As described at the bottom of that file, there's not much remaining work 
left to do down in the styles engine for full support of Word's style 
feature set. 
At 11:54 AM 2/13/01 -0500, ROBERT CAMPBELL wrote:
>In fact, because styles are applied by default at the paragraph level,
>it is not necessary to select an entire paragraph to change its style. 
>Simply place the cursor in the paragraph and select a new style, by any
>method (the drop list, the Style dialog, etc).
Yep.  We do that for all <s type=p> paragraph-level styles (the default).
>>On a slightly different point, within a paragraph with a named style,
>>you can apply extra style attributes, like applying bold or italic to
>a
>>specific word or phrase.  This text still has the underlying named
>style
>>that the original paragraph has, so that is the named style that is
>>shown in the drop down menu even if, for example, the entire
>paragraph
>>is selected.
>
>It is even possible to apply a different style to selected text withing
>a paragraph.  For example, the Normal style may be applied to a
>paragraph.  The user may then select text within that paragraph and
>apply the Emphasis style.  This would override only the character
>formatting of the Normal style for the selected text.  If the Emphasis
>style had paragraph-level formatting that conflicted with Normal style's
>(for example, Emphasis is right aligned and Normal is left aligned), it
>would have no effect.
These are <s type=c> character-level styles.  To minimize confusion, the 
styles dialog UI should prevent assigning paragraph-level props to these 
styles.  
>It is possible to have derived styles.  For example, there may be a
>Normal style that defines font, point size, paragraph justification,
>etc.  There may also be a Normal Emphasis style derived from Normal,
>which only specifies the differences between the two.  For example,
>Normal Emphasis may add the bold attribute; it would not duplicate the
>font and point size attributes of Normal.  Therefore, if the font and
>point size of the Normal style is changed, these changes would also
>cascade to any text that was Normal Emphasis.

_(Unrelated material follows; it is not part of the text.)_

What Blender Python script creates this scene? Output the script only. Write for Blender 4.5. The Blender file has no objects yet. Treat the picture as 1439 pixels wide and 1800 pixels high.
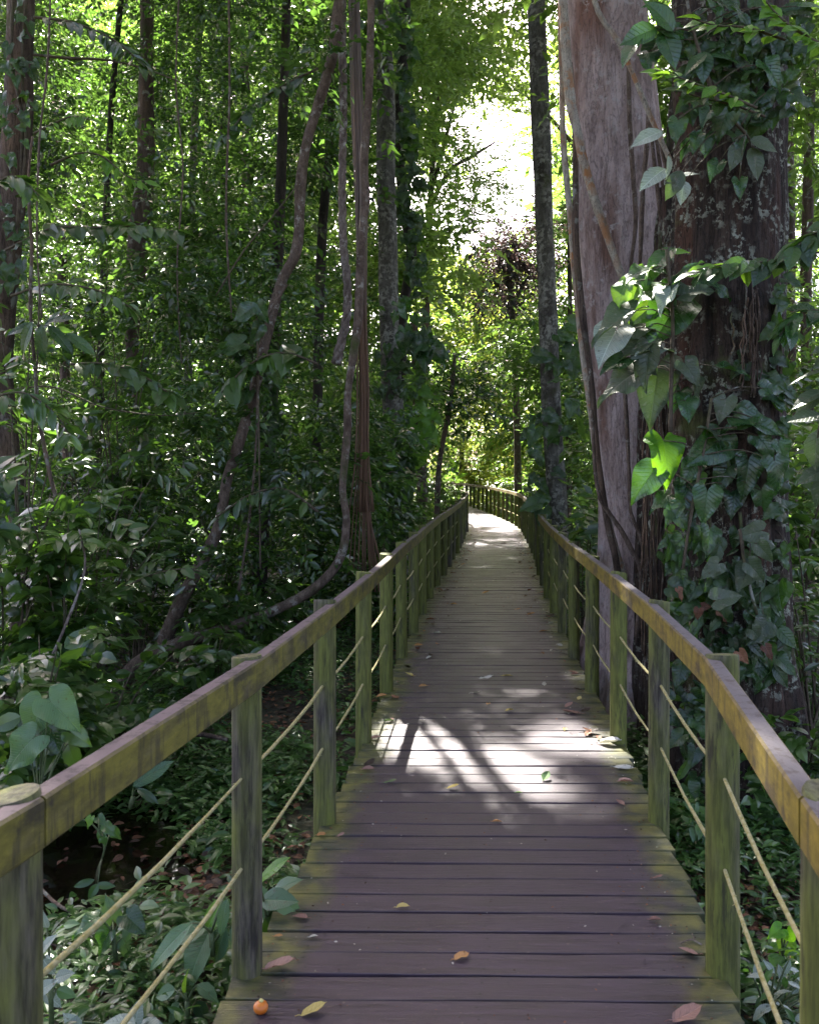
import bpy, math, random
import numpy as np
from mathutils import Vector

random.seed(7)
RNG = np.random.default_rng(7)
SC = bpy.context.scene
COL = SC.collection

# ------------------------------------------------------------------ camera
F = 1550.0            # focal length in pixels of the 1439 x 1800 photograph
CX, HY, EYE = 720.0, 837.0, 1.65
cam = bpy.data.cameras.new('camera')
cam.sensor_fit = 'VERTICAL'
cam.sensor_height = 36.0
cam.sensor_width = 36.0
cam.lens = F / 1800 * 36.0
cam.shift_y = -(900 - HY) / 1800
cam.clip_start = 0.05
cam.clip_end = 3000
cam.dof.use_dof = True
cam.dof.focus_distance = 7.0
cam.dof.aperture_fstop = 8.0
camo = bpy.data.objects.new('camera', cam)
camo.location = (0, 0, EYE)
camo.rotation_euler = (math.pi / 2, 0, 0)
COL.objects.link(camo)
SC.camera = camo

# ------------------------------------------------------------------ light
EL, AZ = math.radians(50), math.radians(-12)
SUN = np.array([math.sin(AZ) * math.cos(EL), math.cos(AZ) * math.cos(EL), math.sin(EL)])
w = bpy.data.worlds.new('World')
SC.world = w
w.use_nodes = True
nt = w.node_tree
nt.nodes.clear()
sky = nt.nodes.new('ShaderNodeTexSky')
sky.sky_type = 'NISHITA'
sky.sun_disc = False
sky.sun_elevation = EL
sky.sun_rotation = AZ
sky.air_density = 0.8
sky.dust_density = 4.0
sky.ozone_density = 0.4
bg = nt.nodes.new('ShaderNodeBackground')
bg.inputs[1].default_value = 0.085
wo = nt.nodes.new('ShaderNodeOutputWorld')
warm = nt.nodes.new('ShaderNodeMix')          # the camera's daylight white balance
warm.data_type = 'RGBA'
warm.blend_type = 'MULTIPLY'
warm.inputs[0].default_value = 1.0
warm.inputs[7].default_value = (1.0, 0.89, 0.90, 1.0)
nt.links.new(sky.outputs[0], warm.inputs[6])
nt.links.new(warm.outputs[2], bg.inputs[0])
nt.links.new(bg.outputs[0], wo.inputs[0])
sl = bpy.data.lights.new('sun', 'SUN')
sl.energy = 5.0
sl.angle = math.radians(0.9)
sl.color = (1.0, 0.95, 0.86)
so = bpy.data.objects.new('sun', sl)
so.rotation_euler = Vector(-SUN).to_track_quat('-Z', 'Y').to_euler()
so.location = (0, 20, 30)
COL.objects.link(so)
SC.view_settings.view_transform = 'Standard'
SC.view_settings.look = 'None'
SC.view_settings.exposure = 3.5
SC.view_settings.gamma = 1.0
SC.render.engine = 'CYCLES'
cy = SC.cycles
cy.max_bounces = 7
cy.diffuse_bounces = 4
cy.glossy_bounces = 3
cy.transmission_bounces = 4
cy.caustics_reflective = False
cy.caustics_refractive = False
cy.sample_clamp_indirect = 6.0
cy.use_denoising = True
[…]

Yep.  This cascading effect is already implemented for any <s basedon=...> 
style.  
>Styles (in MS Word) can also have a Followed By attribute.  For
>example, the Followed By attribute for the Heading 1 style may be Normal
>Paragraph.  When the user types a heading (using Heading 1 style) and
>then presses enter, AbiWord would automatically switch to Normal
>Paragraph style.  This is just a convenience feature.  The user can
>select a different style for the next paragraph, if desired.  And the
>automatic reformatting that takes place after a change to a style
>definition does not (or, at least, should not) affect the style of the
>following paragraph, even if the Followed By attribute was what changed.
> There is no (easy or infallible) way to tell whether the user had
>overridden the Followed By attribute in the first place.
>
>In the absence of a non-NULL Followed By attribute, the style should
>not change when the user presses ENTER.
Exactly.  This is how <s followedby=...> should work.  TODO.  (At the time, 
Jeff was mucking about with the much-maligned FmtMark code, which is my sole 
excuse for not finishing this feature, too.)
Adding support for this will require a few localized changes to the editing 
code at block boundaries.  AFAIK, the styles engine shouldn't need to be 
changed.  
>I hope to implement RTF style-import, soon.  To me, this is one of the
>most important missing features, because I use styles all the time in my
>legacy documents (resumes, reports, etc).  I think you will find that
>most businesses do as well.
Excellent, excellent, excellent.  
It's always irked me that we don't preserve existing styles on import (or, 
worse, copy/paste), because that code should be quite easy to add.  Ditto 
for other file formats that support styles.